» **Stored data**:
## begin
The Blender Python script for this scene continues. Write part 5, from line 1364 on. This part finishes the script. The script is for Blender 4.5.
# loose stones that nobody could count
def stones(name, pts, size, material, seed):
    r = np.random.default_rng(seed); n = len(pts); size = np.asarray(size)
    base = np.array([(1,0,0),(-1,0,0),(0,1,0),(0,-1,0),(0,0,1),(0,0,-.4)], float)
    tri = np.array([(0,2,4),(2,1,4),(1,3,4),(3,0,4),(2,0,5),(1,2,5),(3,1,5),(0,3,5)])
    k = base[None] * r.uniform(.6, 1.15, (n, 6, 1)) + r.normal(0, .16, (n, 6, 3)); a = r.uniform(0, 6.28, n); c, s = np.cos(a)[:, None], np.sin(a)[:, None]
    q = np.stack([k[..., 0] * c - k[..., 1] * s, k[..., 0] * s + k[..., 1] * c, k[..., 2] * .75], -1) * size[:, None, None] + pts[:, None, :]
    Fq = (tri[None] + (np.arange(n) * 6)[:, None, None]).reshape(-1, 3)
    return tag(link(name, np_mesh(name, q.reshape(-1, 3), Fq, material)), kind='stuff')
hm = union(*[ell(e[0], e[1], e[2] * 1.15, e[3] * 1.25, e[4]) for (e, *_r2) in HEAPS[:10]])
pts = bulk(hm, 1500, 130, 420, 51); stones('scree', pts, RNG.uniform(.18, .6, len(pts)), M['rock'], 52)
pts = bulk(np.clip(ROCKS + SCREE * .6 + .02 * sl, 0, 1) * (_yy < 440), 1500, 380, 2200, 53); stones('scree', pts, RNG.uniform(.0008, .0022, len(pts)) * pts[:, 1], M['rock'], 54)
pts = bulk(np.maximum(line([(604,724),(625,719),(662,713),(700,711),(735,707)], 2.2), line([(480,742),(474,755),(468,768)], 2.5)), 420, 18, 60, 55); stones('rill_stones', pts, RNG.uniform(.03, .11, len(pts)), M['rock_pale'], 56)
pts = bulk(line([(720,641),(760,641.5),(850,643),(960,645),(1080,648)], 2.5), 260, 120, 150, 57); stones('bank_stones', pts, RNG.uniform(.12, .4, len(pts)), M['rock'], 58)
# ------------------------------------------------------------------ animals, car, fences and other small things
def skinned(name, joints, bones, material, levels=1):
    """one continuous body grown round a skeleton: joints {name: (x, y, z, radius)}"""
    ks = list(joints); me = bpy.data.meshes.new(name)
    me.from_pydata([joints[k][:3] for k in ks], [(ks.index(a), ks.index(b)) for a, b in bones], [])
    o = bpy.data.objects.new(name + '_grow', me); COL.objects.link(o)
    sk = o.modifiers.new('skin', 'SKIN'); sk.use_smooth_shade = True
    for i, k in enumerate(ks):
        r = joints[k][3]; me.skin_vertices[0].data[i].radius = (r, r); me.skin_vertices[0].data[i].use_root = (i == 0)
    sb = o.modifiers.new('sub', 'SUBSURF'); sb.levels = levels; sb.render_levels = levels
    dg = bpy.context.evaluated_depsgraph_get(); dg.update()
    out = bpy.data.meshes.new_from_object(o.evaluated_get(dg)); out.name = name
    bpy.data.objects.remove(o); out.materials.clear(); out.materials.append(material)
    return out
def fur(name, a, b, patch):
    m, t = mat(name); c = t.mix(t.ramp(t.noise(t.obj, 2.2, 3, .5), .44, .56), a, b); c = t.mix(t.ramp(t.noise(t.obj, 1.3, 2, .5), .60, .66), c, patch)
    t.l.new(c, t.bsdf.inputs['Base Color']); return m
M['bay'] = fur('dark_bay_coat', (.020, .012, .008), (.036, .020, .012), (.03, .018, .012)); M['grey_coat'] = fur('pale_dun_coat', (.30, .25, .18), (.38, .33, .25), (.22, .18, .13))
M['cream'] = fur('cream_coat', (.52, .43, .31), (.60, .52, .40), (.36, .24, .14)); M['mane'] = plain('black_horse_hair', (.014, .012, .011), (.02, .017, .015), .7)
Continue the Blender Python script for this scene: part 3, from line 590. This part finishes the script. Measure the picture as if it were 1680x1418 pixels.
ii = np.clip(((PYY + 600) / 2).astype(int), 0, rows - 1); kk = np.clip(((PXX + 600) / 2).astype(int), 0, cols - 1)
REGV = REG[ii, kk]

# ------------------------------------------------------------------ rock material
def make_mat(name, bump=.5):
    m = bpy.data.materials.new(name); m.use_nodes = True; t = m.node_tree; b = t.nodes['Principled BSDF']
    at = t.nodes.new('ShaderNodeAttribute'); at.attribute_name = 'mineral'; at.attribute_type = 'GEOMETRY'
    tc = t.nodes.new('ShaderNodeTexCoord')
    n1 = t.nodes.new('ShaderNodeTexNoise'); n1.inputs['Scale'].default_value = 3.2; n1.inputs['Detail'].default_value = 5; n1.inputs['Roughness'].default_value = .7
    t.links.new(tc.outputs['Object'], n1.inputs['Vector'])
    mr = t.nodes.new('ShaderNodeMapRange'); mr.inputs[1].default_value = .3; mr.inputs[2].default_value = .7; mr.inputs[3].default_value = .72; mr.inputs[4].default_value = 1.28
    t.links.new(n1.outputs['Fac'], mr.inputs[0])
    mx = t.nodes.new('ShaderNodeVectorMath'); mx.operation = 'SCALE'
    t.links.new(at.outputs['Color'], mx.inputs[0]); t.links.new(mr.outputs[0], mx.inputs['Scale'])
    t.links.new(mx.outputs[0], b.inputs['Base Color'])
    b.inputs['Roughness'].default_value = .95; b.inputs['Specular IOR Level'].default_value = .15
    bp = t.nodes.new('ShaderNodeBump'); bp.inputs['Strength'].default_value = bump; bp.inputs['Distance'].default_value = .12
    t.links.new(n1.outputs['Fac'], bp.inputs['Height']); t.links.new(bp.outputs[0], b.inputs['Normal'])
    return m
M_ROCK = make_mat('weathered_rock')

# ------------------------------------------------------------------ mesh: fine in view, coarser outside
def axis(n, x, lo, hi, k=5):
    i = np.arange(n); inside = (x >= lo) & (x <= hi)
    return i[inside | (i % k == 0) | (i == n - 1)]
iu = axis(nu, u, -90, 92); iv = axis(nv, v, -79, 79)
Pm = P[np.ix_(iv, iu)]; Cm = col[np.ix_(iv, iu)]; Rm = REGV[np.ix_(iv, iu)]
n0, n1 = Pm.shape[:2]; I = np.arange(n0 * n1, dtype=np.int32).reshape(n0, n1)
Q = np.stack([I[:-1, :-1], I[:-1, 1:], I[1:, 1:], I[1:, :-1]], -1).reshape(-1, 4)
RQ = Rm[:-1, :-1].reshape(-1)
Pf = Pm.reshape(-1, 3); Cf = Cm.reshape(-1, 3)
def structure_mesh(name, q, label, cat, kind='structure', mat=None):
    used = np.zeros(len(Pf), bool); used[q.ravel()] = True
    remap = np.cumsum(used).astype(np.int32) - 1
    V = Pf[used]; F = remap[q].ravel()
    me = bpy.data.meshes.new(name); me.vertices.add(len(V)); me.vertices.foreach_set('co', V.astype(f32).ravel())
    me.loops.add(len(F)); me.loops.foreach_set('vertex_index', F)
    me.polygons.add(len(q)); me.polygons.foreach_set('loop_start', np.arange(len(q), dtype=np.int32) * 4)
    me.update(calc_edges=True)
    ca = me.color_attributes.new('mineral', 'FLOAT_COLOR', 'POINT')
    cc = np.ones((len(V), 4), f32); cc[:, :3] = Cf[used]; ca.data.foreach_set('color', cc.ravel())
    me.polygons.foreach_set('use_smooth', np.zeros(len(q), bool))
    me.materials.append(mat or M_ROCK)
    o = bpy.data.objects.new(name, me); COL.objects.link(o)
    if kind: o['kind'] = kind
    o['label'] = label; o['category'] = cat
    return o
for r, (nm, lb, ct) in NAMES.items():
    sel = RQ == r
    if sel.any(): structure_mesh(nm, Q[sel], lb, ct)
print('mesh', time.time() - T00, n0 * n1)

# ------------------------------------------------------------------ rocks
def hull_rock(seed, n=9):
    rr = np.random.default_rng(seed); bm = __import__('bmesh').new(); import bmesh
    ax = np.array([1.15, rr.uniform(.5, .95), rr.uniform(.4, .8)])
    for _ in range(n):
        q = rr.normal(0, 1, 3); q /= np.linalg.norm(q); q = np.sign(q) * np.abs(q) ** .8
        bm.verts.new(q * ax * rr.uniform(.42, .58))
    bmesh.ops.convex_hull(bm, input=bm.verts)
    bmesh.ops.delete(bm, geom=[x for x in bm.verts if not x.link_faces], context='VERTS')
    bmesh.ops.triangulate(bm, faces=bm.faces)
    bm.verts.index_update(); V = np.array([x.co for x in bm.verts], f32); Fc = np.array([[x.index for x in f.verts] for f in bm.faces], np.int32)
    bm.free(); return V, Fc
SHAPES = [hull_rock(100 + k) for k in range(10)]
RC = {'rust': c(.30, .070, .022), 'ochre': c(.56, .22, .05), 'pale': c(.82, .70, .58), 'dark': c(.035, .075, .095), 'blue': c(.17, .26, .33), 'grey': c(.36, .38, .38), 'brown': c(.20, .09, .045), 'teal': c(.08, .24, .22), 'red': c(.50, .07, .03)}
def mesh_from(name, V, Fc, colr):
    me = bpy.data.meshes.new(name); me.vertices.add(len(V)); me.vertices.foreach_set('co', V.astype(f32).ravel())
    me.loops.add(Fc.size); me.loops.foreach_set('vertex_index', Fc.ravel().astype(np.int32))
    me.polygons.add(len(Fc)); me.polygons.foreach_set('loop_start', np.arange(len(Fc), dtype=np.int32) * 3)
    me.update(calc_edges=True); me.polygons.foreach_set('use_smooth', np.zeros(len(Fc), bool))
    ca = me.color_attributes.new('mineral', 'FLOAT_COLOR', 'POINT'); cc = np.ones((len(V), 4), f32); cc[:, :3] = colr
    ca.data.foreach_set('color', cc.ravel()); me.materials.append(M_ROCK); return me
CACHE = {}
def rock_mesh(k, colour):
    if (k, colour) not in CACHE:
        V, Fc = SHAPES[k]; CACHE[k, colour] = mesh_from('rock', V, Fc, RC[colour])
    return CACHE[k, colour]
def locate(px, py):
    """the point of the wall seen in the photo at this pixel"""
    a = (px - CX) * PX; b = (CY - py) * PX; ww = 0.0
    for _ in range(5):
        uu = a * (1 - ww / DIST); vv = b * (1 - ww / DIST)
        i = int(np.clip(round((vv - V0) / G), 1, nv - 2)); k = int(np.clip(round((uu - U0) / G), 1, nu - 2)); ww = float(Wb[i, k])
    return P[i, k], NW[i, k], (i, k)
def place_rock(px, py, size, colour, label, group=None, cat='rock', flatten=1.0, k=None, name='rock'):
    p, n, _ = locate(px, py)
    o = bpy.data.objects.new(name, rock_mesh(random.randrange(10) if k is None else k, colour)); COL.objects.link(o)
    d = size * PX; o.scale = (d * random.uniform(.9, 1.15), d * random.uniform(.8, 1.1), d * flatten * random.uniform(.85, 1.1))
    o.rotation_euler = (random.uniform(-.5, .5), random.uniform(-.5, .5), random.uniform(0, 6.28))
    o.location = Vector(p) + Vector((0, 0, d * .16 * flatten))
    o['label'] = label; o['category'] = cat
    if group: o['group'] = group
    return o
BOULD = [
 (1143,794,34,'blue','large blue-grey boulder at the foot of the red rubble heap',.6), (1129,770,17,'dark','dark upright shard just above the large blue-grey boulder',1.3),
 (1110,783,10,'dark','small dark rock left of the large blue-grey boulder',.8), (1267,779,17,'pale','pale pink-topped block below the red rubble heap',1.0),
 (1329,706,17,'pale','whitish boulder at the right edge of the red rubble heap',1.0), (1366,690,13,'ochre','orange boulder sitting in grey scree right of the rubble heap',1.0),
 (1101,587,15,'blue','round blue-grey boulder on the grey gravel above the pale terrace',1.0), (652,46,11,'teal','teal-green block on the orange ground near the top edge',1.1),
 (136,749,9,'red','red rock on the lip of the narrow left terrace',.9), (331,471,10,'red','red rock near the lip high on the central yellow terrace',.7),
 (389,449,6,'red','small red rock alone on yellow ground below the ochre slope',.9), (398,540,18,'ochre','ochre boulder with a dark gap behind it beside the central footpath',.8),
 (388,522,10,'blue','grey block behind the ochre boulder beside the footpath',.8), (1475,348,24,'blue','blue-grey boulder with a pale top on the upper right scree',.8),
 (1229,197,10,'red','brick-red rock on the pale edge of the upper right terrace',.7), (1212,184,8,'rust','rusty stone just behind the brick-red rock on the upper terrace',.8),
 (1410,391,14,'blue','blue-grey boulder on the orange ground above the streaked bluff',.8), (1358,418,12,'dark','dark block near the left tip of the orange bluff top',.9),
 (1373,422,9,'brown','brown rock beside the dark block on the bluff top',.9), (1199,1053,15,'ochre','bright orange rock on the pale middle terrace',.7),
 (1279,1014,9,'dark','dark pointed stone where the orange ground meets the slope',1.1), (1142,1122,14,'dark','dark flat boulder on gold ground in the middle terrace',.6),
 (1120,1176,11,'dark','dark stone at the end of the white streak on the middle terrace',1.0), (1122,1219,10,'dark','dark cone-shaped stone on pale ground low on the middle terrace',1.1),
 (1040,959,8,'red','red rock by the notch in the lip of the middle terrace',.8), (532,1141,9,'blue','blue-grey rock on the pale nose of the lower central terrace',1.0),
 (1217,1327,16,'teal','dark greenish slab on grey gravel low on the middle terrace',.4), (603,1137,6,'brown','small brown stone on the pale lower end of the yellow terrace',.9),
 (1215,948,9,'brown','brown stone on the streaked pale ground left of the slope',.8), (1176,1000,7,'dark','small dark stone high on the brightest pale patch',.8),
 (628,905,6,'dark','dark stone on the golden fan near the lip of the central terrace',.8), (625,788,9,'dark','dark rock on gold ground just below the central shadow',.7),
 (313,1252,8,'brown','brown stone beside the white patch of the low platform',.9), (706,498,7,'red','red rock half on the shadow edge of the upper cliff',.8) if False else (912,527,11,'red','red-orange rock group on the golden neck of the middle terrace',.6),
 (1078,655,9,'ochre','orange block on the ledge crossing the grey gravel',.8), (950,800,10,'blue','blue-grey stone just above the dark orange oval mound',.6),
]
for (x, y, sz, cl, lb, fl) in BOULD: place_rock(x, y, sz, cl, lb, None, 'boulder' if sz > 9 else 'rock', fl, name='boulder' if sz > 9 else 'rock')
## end
» **What is needed**:
Make an exact transcription of the lines from the line with "Continue the Blender" through the line with "REGV = REG[ii, kk]", inclusive, omitting all others.

» **Written solution**:
Continue the Blender Python script for this scene: part 3, from line 590. This part finishes the script. Measure the picture as if it were 1680x1418 pixels.
ii = np.clip(((PYY + 600) / 2).astype(int), 0, rows - 1); kk = np.clip(((PXX + 600) / 2).astype(int), 0, cols - 1)
REGV = REG[ii, kk]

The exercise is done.